## Given instruction
Print all the records exactly, please.

## Supplied records
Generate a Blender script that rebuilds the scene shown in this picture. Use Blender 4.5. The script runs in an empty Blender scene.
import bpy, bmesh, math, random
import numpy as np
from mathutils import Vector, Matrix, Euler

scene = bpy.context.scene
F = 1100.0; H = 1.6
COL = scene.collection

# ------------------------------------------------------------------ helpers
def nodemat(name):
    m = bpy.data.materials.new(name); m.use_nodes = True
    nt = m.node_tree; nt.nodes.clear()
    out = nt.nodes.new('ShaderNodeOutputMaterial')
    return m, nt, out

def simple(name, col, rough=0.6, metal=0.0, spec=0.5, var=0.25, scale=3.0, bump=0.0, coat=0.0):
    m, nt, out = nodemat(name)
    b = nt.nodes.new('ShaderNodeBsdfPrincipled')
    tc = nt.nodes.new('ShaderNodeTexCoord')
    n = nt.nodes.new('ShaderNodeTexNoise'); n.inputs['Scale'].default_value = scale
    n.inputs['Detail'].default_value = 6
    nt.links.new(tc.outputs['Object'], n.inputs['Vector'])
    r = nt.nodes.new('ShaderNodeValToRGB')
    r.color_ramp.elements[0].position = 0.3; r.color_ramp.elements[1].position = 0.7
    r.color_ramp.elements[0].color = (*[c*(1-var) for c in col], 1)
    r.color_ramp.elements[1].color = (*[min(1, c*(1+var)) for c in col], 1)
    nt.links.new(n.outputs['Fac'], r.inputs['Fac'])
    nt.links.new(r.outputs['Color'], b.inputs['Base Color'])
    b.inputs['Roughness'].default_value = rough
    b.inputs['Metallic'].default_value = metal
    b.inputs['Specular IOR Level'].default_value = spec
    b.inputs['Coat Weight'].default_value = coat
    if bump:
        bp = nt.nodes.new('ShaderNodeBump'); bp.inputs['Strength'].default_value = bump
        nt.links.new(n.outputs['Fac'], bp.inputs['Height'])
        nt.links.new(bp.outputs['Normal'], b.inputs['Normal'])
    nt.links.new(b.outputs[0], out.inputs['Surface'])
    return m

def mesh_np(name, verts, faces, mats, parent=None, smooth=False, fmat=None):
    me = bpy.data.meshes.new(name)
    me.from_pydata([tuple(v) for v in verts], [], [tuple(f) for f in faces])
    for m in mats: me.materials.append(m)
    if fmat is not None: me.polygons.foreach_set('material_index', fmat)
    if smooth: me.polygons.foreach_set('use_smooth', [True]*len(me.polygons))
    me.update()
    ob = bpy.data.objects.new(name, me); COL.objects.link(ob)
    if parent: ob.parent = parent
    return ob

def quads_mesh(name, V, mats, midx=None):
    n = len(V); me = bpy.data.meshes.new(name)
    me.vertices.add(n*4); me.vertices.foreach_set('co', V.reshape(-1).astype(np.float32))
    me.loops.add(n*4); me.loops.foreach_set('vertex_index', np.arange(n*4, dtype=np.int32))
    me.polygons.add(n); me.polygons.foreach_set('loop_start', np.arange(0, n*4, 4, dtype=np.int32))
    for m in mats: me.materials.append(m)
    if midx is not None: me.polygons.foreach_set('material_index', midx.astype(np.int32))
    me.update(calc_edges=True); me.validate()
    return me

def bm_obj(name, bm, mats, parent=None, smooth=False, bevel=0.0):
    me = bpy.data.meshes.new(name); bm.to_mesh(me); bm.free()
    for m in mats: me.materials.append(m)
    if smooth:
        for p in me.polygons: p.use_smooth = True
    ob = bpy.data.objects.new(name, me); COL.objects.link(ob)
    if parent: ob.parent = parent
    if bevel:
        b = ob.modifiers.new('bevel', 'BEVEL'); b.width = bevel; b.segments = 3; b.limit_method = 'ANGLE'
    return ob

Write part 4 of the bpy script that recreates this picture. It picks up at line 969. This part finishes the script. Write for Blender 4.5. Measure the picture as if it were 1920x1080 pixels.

## Response to the task
Generate a Blender script that rebuilds the scene shown in this picture. Use Blender 4.5. The script runs in an empty Blender scene.
import bpy, bmesh, math, random
import numpy as np
from mathutils import Vector, Matrix, Euler

scene = bpy.context.scene
F = 1100.0; H = 1.6
COL = scene.collection

# ------------------------------------------------------------------ helpers
def nodemat(name):
    m = bpy.data.materials.new(name); m.use_nodes = True
    nt = m.node_tree; nt.nodes.clear()
    out = nt.nodes.new('ShaderNodeOutputMaterial')
    return m, nt, out

def simple(name, col, rough=0.6, metal=0.0, spec=0.5, var=0.25, scale=3.0, bump=0.0, coat=0.0):
    m, nt, out = nodemat(name)
    b = nt.nodes.new('ShaderNodeBsdfPrincipled')
    tc = nt.nodes.new('ShaderNodeTexCoord')
    n = nt.nodes.new('ShaderNodeTexNoise'); n.inputs['Scale'].default_value = scale
    n.inputs['Detail'].default_value = 6
    nt.links.new(tc.outputs['Object'], n.inputs['Vector'])
    r = nt.nodes.new('ShaderNodeValToRGB')
    r.color_ramp.elements[0].position = 0.3; r.color_ramp.elements[1].position = 0.7
    r.color_ramp.elements[0].color = (*[c*(1-var) for c in col], 1)
    r.color_ramp.elements[1].color = (*[min(1, c*(1+var)) for c in col], 1)
    nt.links.new(n.outputs['Fac'], r.inputs['Fac'])
    nt.links.new(r.outputs['Color'], b.inputs['Base Color'])
    b.inputs['Roughness'].default_value = rough
    b.inputs['Metallic'].default_value = metal
    b.inputs['Specular IOR Level'].default_value = spec
    b.inputs['Coat Weight'].default_value = coat
    if bump:
        bp = nt.nodes.new('ShaderNodeBump'); bp.inputs['Strength'].default_value = bump
        nt.links.new(n.outputs['Fac'], bp.inputs['Height'])
        nt.links.new(bp.outputs['Normal'], b.inputs['Normal'])
    nt.links.new(b.outputs[0], out.inputs['Surface'])
    return m

def mesh_np(name, verts, faces, mats, parent=None, smooth=False, fmat=None):
    me = bpy.data.meshes.new(name)
    me.from_pydata([tuple(v) for v in verts], [], [tuple(f) for f in faces])
    for m in mats: me.materials.append(m)
    if fmat is not None: me.polygons.foreach_set('material_index', fmat)
    if smooth: me.polygons.foreach_set('use_smooth', [True]*len(me.polygons))
    me.update()
    ob = bpy.data.objects.new(name, me); COL.objects.link(ob)
    if parent: ob.parent = parent
    return ob

def quads_mesh(name, V, mats, midx=None):
    n = len(V); me = bpy.data.meshes.new(name)
    me.vertices.add(n*4); me.vertices.foreach_set('co', V.reshape(-1).astype(np.float32))
    me.loops.add(n*4); me.loops.foreach_set('vertex_index', np.arange(n*4, dtype=np.int32))
    me.polygons.add(n); me.polygons.foreach_set('loop_start', np.arange(0, n*4, 4, dtype=np.int32))
    for m in mats: me.materials.append(m)
    if midx is not None: me.polygons.foreach_set('material_index', midx.astype(np.int32))
    me.update(calc_edges=True); me.validate()
    return me

def bm_obj(name, bm, mats, parent=None, smooth=False, bevel=0.0):
    me = bpy.data.meshes.new(name); bm.to_mesh(me); bm.free()
    for m in mats: me.materials.append(m)
    if smooth:
        for p in me.polygons: p.use_smooth = True
    ob = bpy.data.objects.new(name, me); COL.objects.link(ob)
    if parent: ob.parent = parent
    if bevel:
        b = ob.modifiers.new('bevel', 'BEVEL'); b.width = bevel; b.segments = 3; b.limit_method = 'ANGLE'
    return ob

Write part 4 of the bpy script that recreates this picture. It picks up at line 969. This part finishes the script. Write for Blender 4.5. Measure the picture as if it were 1920x1080 pixels.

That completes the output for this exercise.